:: Challenge ::
Gather all lines in the entries below that include the word "Write".

——————————

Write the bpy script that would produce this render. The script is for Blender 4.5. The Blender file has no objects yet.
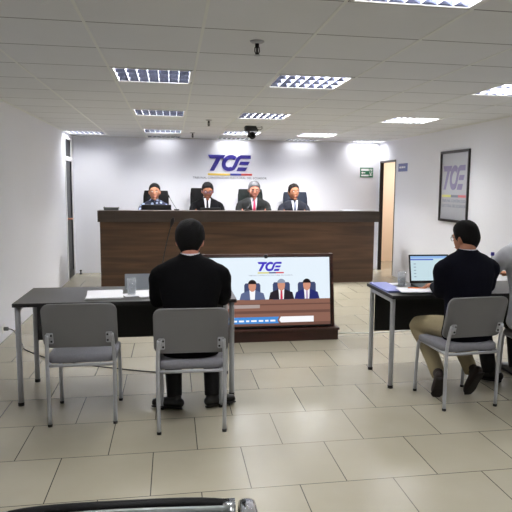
import bpy, bmesh, math, random
from math import pi, sin, cos, radians, sqrt
from mathutils import Vector, Matrix, noise
random.seed(4)
S = bpy.context.scene
COL = S.collection
XL, XR, YB, YF, ZC = -1.678, 3.868, 11.145, -2.6, 2.393      # room: left, right, back, front (behind the camera), ceiling
CX0, CY0, CW = -0.438, 3.388, 0.6097                         # ceiling grid
# ------------------------------------------------------------------ materials
def lin(c):
    return tuple(((v/255)/12.92 if v/255 <= .04045 else ((v/255+.055)/1.055)**2.4) for v in c)+(1,)
def mat(name, rgb, rough=.6, metal=0., spec=.5, var=0., vscale=8., bump=0., bscale=200., emit=None, es=1., alpha=None, trans=0., ior=1.45, coat=0.):
    m = bpy.data.materials.new(name); m.use_nodes = True
    nt = m.node_tree; b = nt.nodes['Principled BSDF']
    c = lin(rgb)
    b.inputs['Base Color'].default_value = c
    b.inputs['Roughness'].default_value = rough
    b.inputs['Metallic'].default_value = metal
    b.inputs['Specular IOR Level'].default_value = spec
    b.inputs['IOR'].default_value = ior
    b.inputs['Transmission Weight'].default_value = trans
    b.inputs['Coat Weight'].default_value = coat
    if emit:
        b.inputs['Emission Color'].default_value = lin(emit); b.inputs['Emission Strength'].default_value = es
    if alpha is not None: b.inputs['Alpha'].default_value = alpha
    tc = nt.nodes.new('ShaderNodeTexCoord')
    if var:
        n = nt.nodes.new('ShaderNodeTexNoise'); n.inputs['Scale'].default_value = vscale; n.inputs['Detail'].default_value = 4
        nt.links.new(tc.outputs['Object'], n.inputs['Vector'])
        mx = nt.nodes.new('ShaderNodeMix'); mx.data_type = 'RGBA'
        mx.inputs[6].default_value = tuple(max(0, v*(1-var)) for v in c[:3])+(1,)
        mx.inputs[7].default_value = tuple(min(1, v*(1+var)) for v in c[:3])+(1,)
        nt.links.new(n.outputs['Fac'], mx.inputs[0]); nt.links.new(mx.outputs[2], b.inputs['Base Color'])
    if bump:
        n = nt.nodes.new('ShaderNodeTexNoise'); n.inputs['Scale'].default_value = bscale; n.inputs['Detail'].default_value = 3
        nt.links.new(tc.outputs['Object'], n.inputs['Vector'])
        bp = nt.nodes.new('ShaderNodeBump'); bp.inputs['Strength'].default_value = bump; bp.inputs['Distance'].default_value = .01
        nt.links.new(n.outputs['Fac'], bp.inputs['Height']); nt.links.new(bp.outputs['Normal'], b.inputs['Normal'])
    return m
def wood(name, dark, mid, light, rough=.45, sx=.6, sz=14.):
    m = mat(name, mid, rough); nt = m.node_tree; b = nt.nodes['Principled BSDF']
    tc = nt.nodes.new('ShaderNodeTexCoord'); mp = nt.nodes.new('ShaderNodeMapping')
    mp.inputs['Scale'].default_value = (sx, 3., sz)
    nt.links.new(tc.outputs['Object'], mp.inputs['Vector'])
    n = nt.nodes.new('ShaderNodeTexNoise'); n.inputs['Scale'].default_value = 1.; n.inputs['Detail'].default_value = 7; n.inputs['Distortion'].default_value = .8
    nt.links.new(mp.outputs[0], n.inputs['Vector'])
    r = nt.nodes.new('ShaderNodeValToRGB'); e = r.color_ramp.elements
    e[0].position = .3; e[0].color = lin(dark); e[1].position = .72; e[1].color = lin(light)
    k = r.color_ramp.elements.new(.5); k.color = lin(mid)
    nt.links.new(n.outputs['Fac'], r.inputs[0]); nt.links.new(r.outputs[0], b.inputs['Base Color'])
    return m
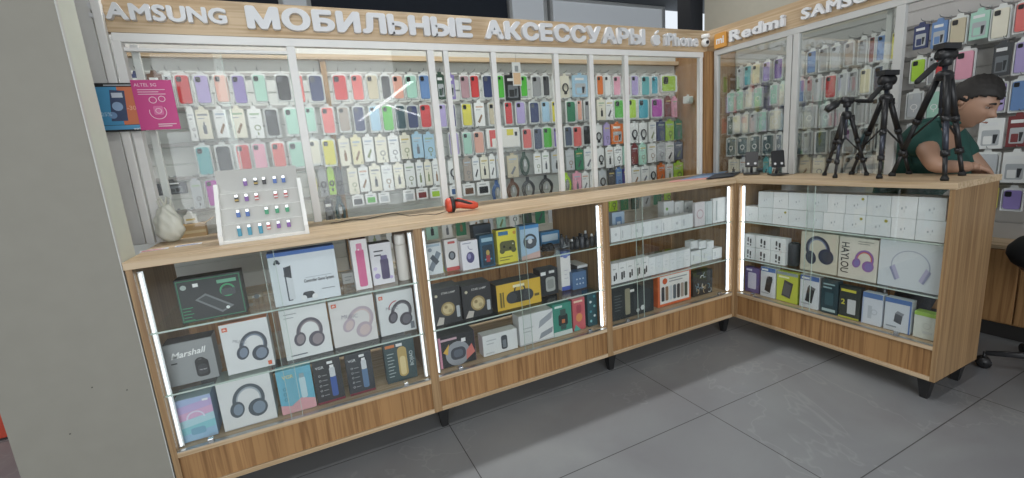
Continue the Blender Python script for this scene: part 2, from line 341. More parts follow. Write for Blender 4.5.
# sign boards + letters
b = MB(); b.box((-2.862, .462, 1.7555), (.29, .50, 1.889), WX); tag(b.build('sign_board'), 'long oak fascia board over the long partition, carrying the main white lettering', 'sign board')
b = MB(); b.box((0, .302-.302, 1.7555), (1.39, .038, 1.889), WX); tag(b.build('sign_board', None, (.302, .49, 0), -PI/2), 'short oak fascia board over the return counter, with the orange square', 'sign board')
LET = mat('dfe2e6', .4)
def stroke_glyph(ch):
    """clean outlines for three letters whose contours cross in the built-in font"""
    V, F = [], []
    def quad(x0, z0, x1, z1): k = len(V); V.extend([Vector((x0, z0, 0)), Vector((x1, z0, 0)), Vector((x1, z1, 0)), Vector((x0, z1, 0))]); F.append((k, k+1, k+2, k+3))
    def bowl(cz, R_, r_):
        po = [(.120, cz+R_)]+[(.352+.245*math.cos(a), cz+R_*math.sin(a)) for a in [PI/2-PI*i/14 for i in range(15)]]+[(.120, cz-R_)]
        pi_ = [(.120, cz+r_)]+[(.352+.155*math.cos(a), cz+r_*math.sin(a)) for a in [PI/2-PI*i/14 for i in range(15)]]+[(.120, cz-r_)]
        k = len(V); n = len(po); V.extend(Vector((x, z, 0)) for x, z in po+pi_); F.extend((i+k, k+n+i, k+n+i+1, k+i+1) for i in range(n-1))
    quad(.086, 0, .178, .728)
    if ch == 'Р': bowl(.497, .231, .150)
    else: bowl(.220, .220, .140)
    if ch == 'Ы': quad(.70, 0, .792, .728)
    return V, F
def sign_word(body, side, a0, a1, z0, z1, label, bold=.042):
    """one mesh per letter; the word's thing is an Empty at its start"""
    sz = 1.0
    n = len(body); root = empty('sign_lettering', (0, 0, 0), 0 if side == 'A' else -PI/2)
    if side == 'A': root.location = (a0, .462, z0)
    else: root.location = (.302, a0, z0)
    tag(root, label, 'sign lettering')
    W = abs(a1-a0); H = z1-z0
    allv = []; x = 0; pieces = []
    for ch in body:
        if ch == ' ': x += .3; continue
        vs, fs = stroke_glyph(ch) if ch in 'ЬРЫ' else text_geo(ch, 1.0, ay='BASE')
        mn = min(v.x for v in vs)-bold; mx = max(v.x for v in vs)+bold
        pieces.append((ch, [Vector((v.x-mn+x, v.y, 0)) for v in vs], fs)); x += mx-mn+(.05)
    tot = x-.05
    lo = min(v.y for _, vs, _ in pieces for v in vs)-bold*.9; hi = max(v.y for _, vs, _ in pieces for v in vs)+bold*.9
    for ch, _, _ in pieces: pass
    for ch, vs, fs in pieces:
        b = MB(); k = len(vs); sx = W/tot; s = H/(hi-lo)
        # align baselines: centre text is aligned by ink box of the tallest glyph
        d = .022
        # front face, back face, sides from boundary edges
        ec = {}
        for f in fs:
            for i in range(len(f)):
                e = (f[i], f[(i+1) % len(f)]); ec[e] = ec.get(e, 0)+1
        nb = 12
        for j in range(nb):
            ox, oz = bold*math.cos(2*PI*j/nb), bold*.9*math.sin(2*PI*j/nb); dj = d+.00004*j
            pts = [((v.x+ox)*sx, (v.y-lo+oz)*s) for v in vs]
            fr = [(p[0], -dj, p[1]) for p in pts]; bk = [(p[0], -.0005, p[1]) for p in pts]
            b.add(fr+bk, [f for f in fs]+[tuple(k+i for i in reversed(f)) for f in fs]+[(e[0], k+e[0], k+e[1], e[1]) for e in ec if (e[1], e[0]) not in ec], LET)
        b.build('letter', root)
    return root
sign_word('SAMSUNG', 'A', -2.885, -2.452, 1.795, 1.855, 'raised white English brand lettering at the pilaster end of the long sign board')
sign_word('МОБИЛЬНЫЕ', 'A', -2.384, -1.390, 1.781, 1.872, 'first and longer raised white Cyrillic word on the long sign board, starting with M', .058)
sign_word('АКСЕССУАРЫ', 'A', -1.321, -.263, 1.779, 1.872, 'second raised white Cyrillic word on the long sign board, starting with A', .058)
sign_word('iPhone', 'A', -.105, .185, 1.782, 1.856, 'raised white mixed-case English lettering next to the fruit emblem near the corner camera')
sign_word('Redmi', 'B', .289, -.064, 1.776, 1.842, 'raised white mixed-case lettering next to the orange square on the short sign board')
sign_word('SAMSUNG', 'B', -.157, -.62, 1.780, 1.838, 'raised white capital lettering at the free end of the short sign board')
# fruit emblem
def apple(cx, cz, s):
    pts = []
    for i in range(40):
        a = 2*PI*i/40; r = 1-.10*math.cos(2*a)*0
        x = math.cos(a)*.86*(1-.12*max(0, -math.sin(a))); z = math.sin(a)*.92
        if math.sin(a) > .8: z -= .16*(1-abs(math.cos(a))/.6)
        if math.sin(a) < -.8: z += .10*(1-abs(math.cos(a))/.6)
        dx, dz = x-1.12, z-.12; d = math.hypot(dx, dz)
        if d < .50: x, z = 1.12+dx/d*.50, .12+dz/d*.50
        pts.append((cx+x*s, cz+z*s))
    return pts
root = empty('fruit_emblem', (-.172, .462, 1.812)); tag(root, 'raised white bitten fruit emblem on the long sign board near its corner end', 'emblem')
b = MB(); b.prism(apple(0, 0, .038), -.022, -.0005, LET); b.build('fruit_body', root)
b = MB(); lf = [(.0+.016*t+.010*math.sin(PI*t), .036+.022*t) for t in (0, .25, .5, .75, 1)]+[(.016*t-.008*math.sin(PI*t), .036+.022*t) for t in (.75, .5, .25)]
b.prism(lf, -.022, -.0005, LET); b.build('leaf', root)
root = empty('logo_square', (.302, .360, 1.806), -PI/2); tag(root, 'orange square logo plate on the short sign board beside the corner camera', 'logo')
b = MB(); b.prism(rrect(-.045, -.045, .045, .045, .012), -.016, -.0005, mat('d9963c', .4)); b.build('plate', root)
vs, fs = text_geo('mi', .062, 0, .002); b = MB(); b.add([(v.x, -.0168, v.y) for v in vs], fs, LET); b.build('lettering', root)
# corner camera
root = empty('security_camera', (.247, .44, 1.835)); root.scale = (.85, .85, .85); tag(root, 'small white eyeball security camera fixed on the sign board corner', 'camera')
b = MB(); b.lathe([(.004, 0), (.030, .0), (.034, .012), (.030, .028), (.006, .030)], WHITE, (0, 0, 0)); b.build('mount', root)
b = MB(); b.lathe([(.004, -.062), (.018, -.058), (.028, -.046), (.032, -.030), (.028, -.014), (.018, -.003), (.004, -.0005)], WHITE); b.build('housing', root)
b = MB(); b.prism(circ(-.010, -.034, .013), -.0335, -.026, mat('1c2430', .15)); b.build('lens', root)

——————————

:: Complete answer ::
Write the bpy script that would produce this render. The script is for Blender 4.5. The Blender file has no objects yet.
Continue the Blender Python script for this scene: part 2, from line 341. More parts follow. Write for Blender 4.5.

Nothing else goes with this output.